Well, I think what happened, broadly speaking, was the GI Bill. Jews moved in next door, at least in the suburbs in the North. They became middle-class, which meant that a lot of the dress and language and food that had distinguished them before dropped away (and in the case of many Jews moving to the suburbs, they were careful that those things should drop away, just like any immigrant trying to assimilate). And maybe you (you, the non-Jewish homeowner) were not crazy about this, and maybe you even tried to stop it, but you failed and there they were. Unless you told them not to, your kids played with their kids. They sat next to them in school. They went with them to college. And to your kids, eventually, the physical features that distinguished them as a group became unmarked--meaning that they still existed, but weren't seen as particularly important, either to your kids or to society at large. They stopped constituting a group boundary. And then your children met Jews often enough, at work or in their social lives, so that they didn't always know they were Jews when they met them. And sometimes Jews and non-Jews intermarried, and Jewish features appeared on children who might or might not have considered themselves Jewish, might or might not have had Jewish last names. And eventually your kids and their kids forgot how Jews looked, because they didn't encounter them as a separate group, and were never taught to identify them by sight. And then Jews were white. Ethnic, perhaps, sometimes, in some ways.
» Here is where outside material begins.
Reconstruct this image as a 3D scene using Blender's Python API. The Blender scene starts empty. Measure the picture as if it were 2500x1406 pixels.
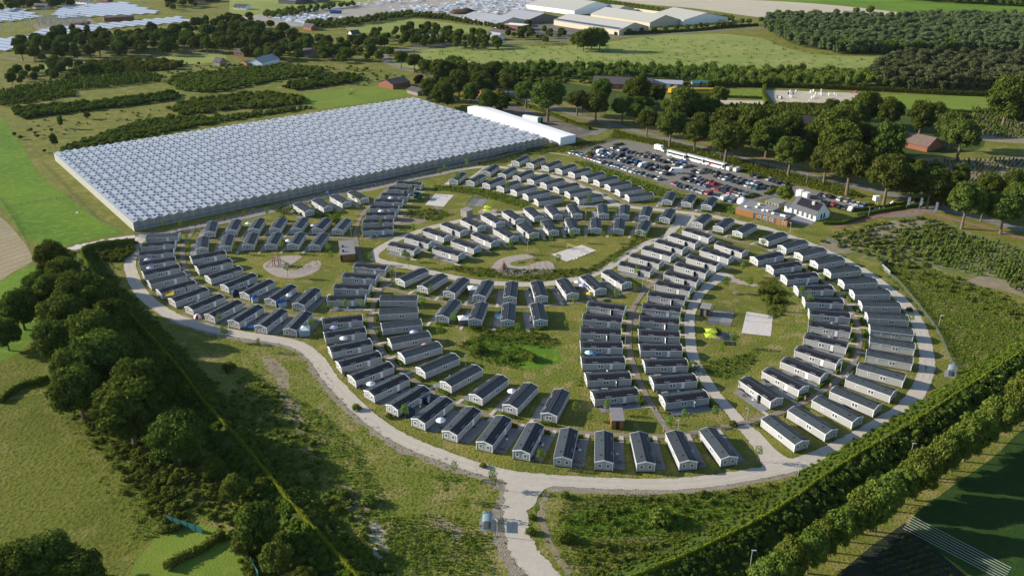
import bpy, math, random
import numpy as np
from mathutils import Vector, Matrix
# ------------------------------------------------------------------ camera, sky, sun, exposure
scene = bpy.context.scene
R = math.radians
CAM_H, FPX, PITCH = 119.0, 2075.0, R(24.32)
cd = bpy.data.cameras.new("camera"); cam = bpy.data.objects.new("camera", cd)
scene.collection.objects.link(cam); scene.camera = cam
cam.location = (0, 0, CAM_H); cam.rotation_euler = (R(90)-PITCH, 0, 0)
cd.sensor_width = 36; cd.lens = FPX/2500*36; cd.clip_start = 1; cd.clip_end = 12000
SUN_EL = R(20.5); SUN_AZ = R(170)            # direction towards the sun, measured from +X
w = bpy.data.worlds.new("World"); scene.world = w; w.use_nodes = True
nt = w.node_tree; sk = nt.nodes.new("ShaderNodeTexSky"); sk.sky_type = 'NISHITA'
sk.sun_disc = False; sk.sun_elevation = SUN_EL; sk.sun_rotation = R(90)-SUN_AZ
sk.air_density = 1.0; sk.dust_density = 0.3; sk.ozone_density = 2.0
nt.links.new(sk.outputs[0], nt.nodes['Background'].inputs[0]); nt.nodes['Background'].inputs[1].default_value = 0.105
sl = bpy.data.lights.new("sun", 'SUN'); so = bpy.data.objects.new("sun", sl); scene.collection.objects.link(so)
sl.energy = 4.9; sl.angle = R(0.6); sl.color = (1.0, 0.92, 0.78)
sd = Vector((math.cos(SUN_AZ)*math.cos(SUN_EL), math.sin(SUN_AZ)*math.cos(SUN_EL), math.sin(SUN_EL)))
so.rotation_euler = sd.to_track_quat('Z', 'Y').to_euler()
vs = scene.view_settings; vs.view_transform = 'Standard'; vs.look = 'None'; vs.gamma = 1; vs.exposure = 0.78
scene.cycles.max_bounces = 5; scene.cycles.diffuse_bounces = 2; scene.cycles.glossy_bounces = 2
scene.cycles.transparent_max_bounces = 8; scene.cycles.transmission_bounces = 2
random.seed(7); rng = np.random.default_rng(7)
C = scene.collection
CP, SP = math.cos(PITCH), math.sin(PITCH)
def G(u, v, z=0.0):                            # a point of the photograph (2500 px wide) -> the place on the plane z
    x = (u-1250)/FPX; y = (v-703)/FPX
    t = (CAM_H-z)/(SP+y*CP)
    return (x*t, (CP-y*SP)*t)
def pxm(u, v):                                 # photo pixels per metre there
    return (FPX*SP+(v-703)*CP)/CAM_H
# ------------------------------------------------------------------ bookkeeping
ORD = ["first","second","third","fourth","fifth","sixth","seventh","eighth","ninth","tenth","eleventh","twelfth","thirteenth",
 "fourteenth","fifteenth","sixteenth","seventeenth","eighteenth","nineteenth","twentieth"]
def ordw(n):
    if n < 20: return ORD[n]
    t, o = divmod(n+1, 10); T = ["","","twenty","thirty","forty","fifty","sixty","seventy","eighty","ninety"][t]
    if o == 0: return {20:"twentieth",30:"thirtieth",40:"fortieth",50:"fiftieth",60:"sixtieth",70:"seventieth",80:"eightieth",90:"ninetieth"}[n+1]
    return T+"-"+ORD[o-1]
USED = {}
def tag(o, label, cat, group=None, kind=None):
    if label is not None:
        if not group or not group.startswith('='):
            k = USED.get(label, 0); USED[label] = k+1
            if k: label = ordw(k)+" "+label
        o['label'] = label; o['category'] = cat
    if group: o['group'] = group.lstrip('=')
    if kind: o['kind'] = kind
    return o
def thing(name, label, cat, loc=(0, 0, 0), rz=0, group=None):
    o = bpy.data.objects.new(name, None); C.objects.link(o); o.empty_display_size = .3
    o.location = loc; o.rotation_euler = (0, 0, rz)
    return tag(o, label, cat, group)
def copy_tree(o, loc=None, rz=None, sc=None, label=None, cat=None, group=None, parent=None):
    c = o.copy(); C.objects.link(c)
    if parent is not None: c.parent = parent
    if loc is not None: c.location = loc
    if rz is not None: c.rotation_euler = (0, 0, rz)
    if sc is not None: c.scale = (sc, sc, sc) if not hasattr(sc, '__len__') else sc
    for k in ('label', 'category', 'group', 'kind'):
        if parent is None and k in c: del c[k]
    if parent is None: tag(c, label, cat, group)
    for ch in o.children: copy_tree(ch, parent=c)
    return c
PROTO = []
def proto(o): PROTO.append(o); return o
def kill(o):
    for ch in list(o.children): kill(ch)
    bpy.data.objects.remove(o)
# ------------------------------------------------------------------ meshes
def mesh_np(name, V, F, rnd=None, mi=None, smooth=False):
    me = bpy.data.meshes.new(name); V = np.asarray(V, np.float32); F = np.asarray(F, np.int32); k = F.shape[1]
    me.vertices.add(len(V)); me.vertices.foreach_set('co', V.ravel())
    me.loops.add(F.size); me.loops.foreach_set('vertex_index', F.ravel())
    me.polygons.add(len(F)); me.polygons.foreach_set('loop_start', np.arange(0, F.size, k, dtype=np.int32))
    try: me.polygons.foreach_set('loop_total', np.full(len(F), k, np.int32))
    except Exception: pass
    if mi is not None: me.polygons.foreach_set('material_index', np.asarray(mi, np.int32))
    if smooth: me.polygons.foreach_set('use_smooth', np.ones(len(F), bool))
    me.update(calc_edges=True)
    if rnd is not None:
        a = me.attributes.new('rnd', 'FLOAT', 'POINT'); a.data.foreach_set('value', np.asarray(rnd, np.float32))
    return me
class MB:
    def __init__(s): s.v = []; s.f = []; s.m = []; s.sm = []
    def add(s, vs, fs, m=0, smooth=False):
        b = len(s.v); s.v += [tuple(p) for p in vs]
        for f in fs: s.f.append(tuple(b+i for i in f)); s.m.append(m); s.sm.append(smooth)
        return s
    def box(s, x0, x1, y0, y1, z0, z1, m=0, M=None):
        vs = [(x, y, z) for z in (z0, z1) for (x, y) in ((x0, y0), (x1, y0), (x1, y1), (x0, y1))]
        if M is not None: vs = [tuple(M @ Vector(p)) for p in vs]
        return s.add(vs, [(3,2,1,0),(4,5,6,7),(0,1,5,4),(1,2,6,5),(2,3,7,6),(3,0,4,7)], m)
    def prism(s, pts, z0, z1, m=0, axis='z'):
        n = len(pts)
        a = sum(pts[i][0]*pts[(i+1)%n][1]-pts[(i+1)%n][0]*pts[i][1] for i in range(n))
        if a < 0: pts = pts[::-1]
        def q(p, z): return (p[0], p[1], z) if axis == 'z' else ((z, p[0], p[1]) if axis == 'x' else (p[0], z, p[1]))
        vs = [q(p, z0) for p in pts]+[q(p, z1) for p in pts]
        fs = [tuple(range(n-1, -1, -1)), tuple(range(n, 2*n))]+[(i, (i+1)%n, n+(i+1)%n, n+i) for i in range(n)]
        if axis == 'y': fs = [f[::-1] for f in fs]
        return s.add(vs, fs, m)
    def tube(s, p0, p1, r0, r1=None, n=8, m=0, cap=True):
        r1 = r0 if r1 is None else r1; p0 = Vector(p0); p1 = Vector(p1); d = (p1-p0).normalized()
        a = d.orthogonal().normalized(); b = d.cross(a); vs = []
        for p, r in ((p0, r0), (p1, r1)):
            for i in range(n):
                t = 2*math.pi*i/n; vs.append(p+a*math.cos(t)*r+b*math.sin(t)*r)
        fs = [(i, (i+1)%n, n+(i+1)%n, n+i) for i in range(n)]
        if cap: fs += [tuple(range(n-1, -1, -1)), tuple(range(n, 2*n))]
        return s.add(vs, fs, m, False)
    def bar(s, p0, p1, w, h, m=0):              # square bar between two points, w across, h up
        p0 = Vector(p0); p1 = Vector(p1); d = (p1-p0); L = d.length; d.normalize()
        up = Vector((0, 0, 1)) if abs(d.z) < .95 else Vector((1, 0, 0))
        a = d.cross(up).normalized()*w/2; b = a.cross(d).normalized()*h/2; vs = []
        for p in (p0, p1): vs += [p-a-b, p+a-b, p+a+b, p-a+b]
        return s.add(vs, [(3,2,1,0),(4,5,6,7),(0,1,5,4),(1,2,6,5),(2,3,7,6),(3,0,4,7)], m)
    def build(s, name, mats, parent=None, loc=None):
        me = bpy.data.meshes.new(name); me.from_pydata([tuple(p) for p in s.v], [], s.f); me.update()
        if not isinstance(mats, (list, tuple)): mats = [mats]
        for m in mats: me.materials.append(m)
        me.polygons.foreach_set('material_index', s.m); me.polygons.foreach_set('use_smooth', s.sm)
        o = bpy.data.objects.new(name, me); C.objects.link(o)
        if parent: o.parent = parent
        if loc: o.location = loc
        return o
def obj(name, me, mats, parent=None, loc=None):
    if not isinstance(mats, (list, tuple)): mats = [mats]
    for m in mats: me.materials.append(m)
    o = bpy.data.objects.new(name, me); C.objects.link(o)
    if parent: o.parent = parent
    if loc: o.location = loc
    return o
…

But white.

It's notable that while this happened to Jews in America, it happened for them almost nowhere else. Masha Gessen, a lesbian Jewish journalist who recently moved from Russia to America because of anti-LGBT legislation on the part of the Russian government, wrote for the NY Times in January about going from being a physically identifiable minority in Russia to a part of the white majority in America. The BBC recently reported on the rise of Jewish immigration from France to Israel, due to increasing anti-Semitism. The point I'm trying to make by saying this is that American Jews didn't become white because they just "looked" white. In fact, they didn't--don't. They became white because the same laws that prevented African Americans from assimilating to the majority allowed them to do so. Jews became middle class because of the GI Bill, they entered "white" social life on some level, and their features (my features, our features) became just part of a pool of characteristics that people recognized as possible for white Americans.  But African Americans, in all the ways detailed here, in Coates' piece on reparations, and in the ProPublica investigations, were purposely kept from making it through that process. It was and is segregation that continues to keep black and white Americans from becoming familiar enough to each other not to mark their differences--to see each other mostly as individuals rather than groups. There's nothing "natural" about any of this (if there was, wouldn't it happen by itself? Without all the government intervention that's taken place?) It's just social engineering on a grand scale. And if social engineering did it, we should be able to undo it. If there was the political will to make that happen,or if enough people remembered that that's what it was, maybe we could.